# start of Raw data

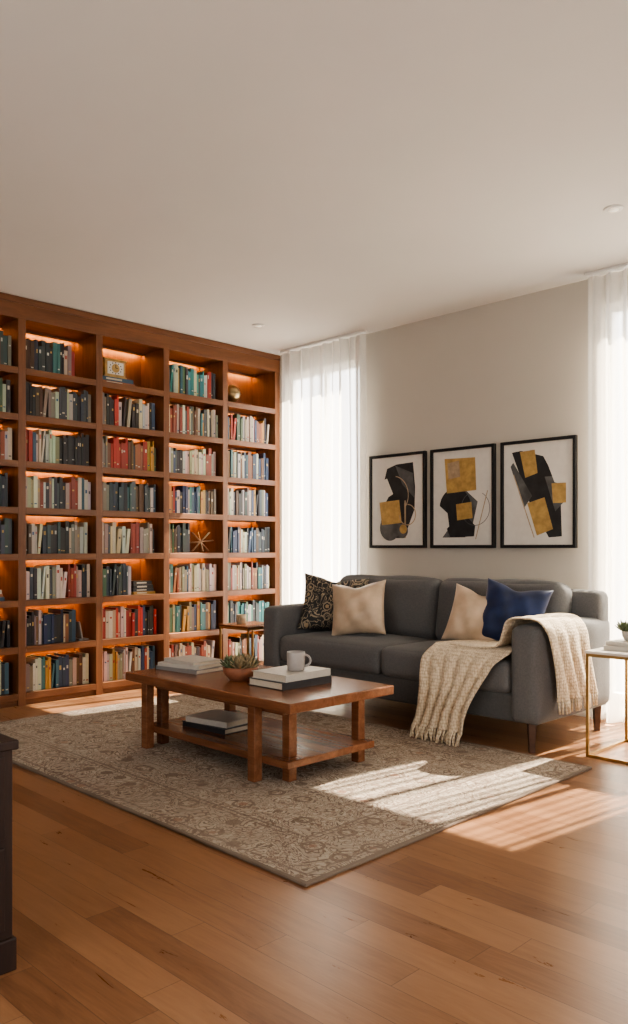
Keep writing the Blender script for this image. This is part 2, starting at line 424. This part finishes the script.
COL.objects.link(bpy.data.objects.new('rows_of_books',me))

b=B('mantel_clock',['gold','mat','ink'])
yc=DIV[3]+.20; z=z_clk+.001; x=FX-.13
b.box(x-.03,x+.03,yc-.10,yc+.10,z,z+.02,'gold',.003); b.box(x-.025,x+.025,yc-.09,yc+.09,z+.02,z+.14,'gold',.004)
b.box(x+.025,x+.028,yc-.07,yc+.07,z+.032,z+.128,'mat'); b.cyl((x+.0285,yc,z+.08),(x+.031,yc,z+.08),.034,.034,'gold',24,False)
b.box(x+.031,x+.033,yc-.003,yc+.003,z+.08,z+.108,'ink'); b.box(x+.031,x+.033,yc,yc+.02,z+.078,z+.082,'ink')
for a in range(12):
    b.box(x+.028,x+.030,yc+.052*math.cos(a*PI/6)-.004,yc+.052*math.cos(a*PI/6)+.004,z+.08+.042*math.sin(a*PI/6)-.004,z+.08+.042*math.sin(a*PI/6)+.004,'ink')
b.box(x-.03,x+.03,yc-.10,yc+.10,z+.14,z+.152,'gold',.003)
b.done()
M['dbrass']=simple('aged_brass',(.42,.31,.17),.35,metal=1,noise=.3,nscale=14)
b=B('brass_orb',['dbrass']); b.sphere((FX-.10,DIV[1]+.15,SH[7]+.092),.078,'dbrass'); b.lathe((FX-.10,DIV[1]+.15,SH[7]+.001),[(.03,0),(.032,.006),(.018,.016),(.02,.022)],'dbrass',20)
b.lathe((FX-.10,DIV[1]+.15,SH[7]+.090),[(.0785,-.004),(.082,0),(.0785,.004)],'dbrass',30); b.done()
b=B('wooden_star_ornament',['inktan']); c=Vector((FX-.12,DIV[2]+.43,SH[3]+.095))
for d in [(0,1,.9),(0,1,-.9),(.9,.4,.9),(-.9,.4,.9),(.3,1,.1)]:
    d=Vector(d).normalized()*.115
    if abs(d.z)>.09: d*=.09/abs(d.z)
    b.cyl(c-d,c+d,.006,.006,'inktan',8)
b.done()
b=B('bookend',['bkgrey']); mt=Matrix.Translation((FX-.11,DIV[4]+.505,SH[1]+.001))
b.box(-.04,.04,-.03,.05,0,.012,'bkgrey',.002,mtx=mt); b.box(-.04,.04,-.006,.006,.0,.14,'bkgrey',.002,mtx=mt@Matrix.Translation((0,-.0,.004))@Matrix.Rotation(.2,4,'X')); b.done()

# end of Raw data

**Work instructions:** Go through the material above and print all of it exactly, except the pictures.

**Response for this exercise:**
Keep writing the Blender script for this image. This is part 2, starting at line 424. This part finishes the script.
COL.objects.link(bpy.data.objects.new('rows_of_books',me))

b=B('mantel_clock',['gold','mat','ink'])
yc=DIV[3]+.20; z=z_clk+.001; x=FX-.13
b.box(x-.03,x+.03,yc-.10,yc+.10,z,z+.02,'gold',.003); b.box(x-.025,x+.025,yc-.09,yc+.09,z+.02,z+.14,'gold',.004)
b.box(x+.025,x+.028,yc-.07,yc+.07,z+.032,z+.128,'mat'); b.cyl((x+.0285,yc,z+.08),(x+.031,yc,z+.08),.034,.034,'gold',24,False)
b.box(x+.031,x+.033,yc-.003,yc+.003,z+.08,z+.108,'ink'); b.box(x+.031,x+.033,yc,yc+.02,z+.078,z+.082,'ink')
for a in range(12):
    b.box(x+.028,x+.030,yc+.052*math.cos(a*PI/6)-.004,yc+.052*math.cos(a*PI/6)+.004,z+.08+.042*math.sin(a*PI/6)-.004,z+.08+.042*math.sin(a*PI/6)+.004,'ink')
b.box(x-.03,x+.03,yc-.10,yc+.10,z+.14,z+.152,'gold',.003)
b.done()
M['dbrass']=simple('aged_brass',(.42,.31,.17),.35,metal=1,noise=.3,nscale=14)
b=B('brass_orb',['dbrass']); b.sphere((FX-.10,DIV[1]+.15,SH[7]+.092),.078,'dbrass'); b.lathe((FX-.10,DIV[1]+.15,SH[7]+.001),[(.03,0),(.032,.006),(.018,.016),(.02,.022)],'dbrass',20)
b.lathe((FX-.10,DIV[1]+.15,SH[7]+.090),[(.0785,-.004),(.082,0),(.0785,.004)],'dbrass',30); b.done()
b=B('wooden_star_ornament',['inktan']); c=Vector((FX-.12,DIV[2]+.43,SH[3]+.095))
for d in [(0,1,.9),(0,1,-.9),(.9,.4,.9),(-.9,.4,.9),(.3,1,.1)]:
    d=Vector(d).normalized()*.115
    if abs(d.z)>.09: d*=.09/abs(d.z)
    b.cyl(c-d,c+d,.006,.006,'inktan',8)
b.done()
b=B('bookend',['bkgrey']); mt=Matrix.Translation((FX-.11,DIV[4]+.505,SH[1]+.001))
b.box(-.04,.04,-.03,.05,0,.012,'bkgrey',.002,mtx=mt); b.box(-.04,.04,-.006,.006,.0,.14,'bkgrey',.002,mtx=mt@Matrix.Translation((0,-.0,.004))@Matrix.Rotation(.2,4,'X')); b.done()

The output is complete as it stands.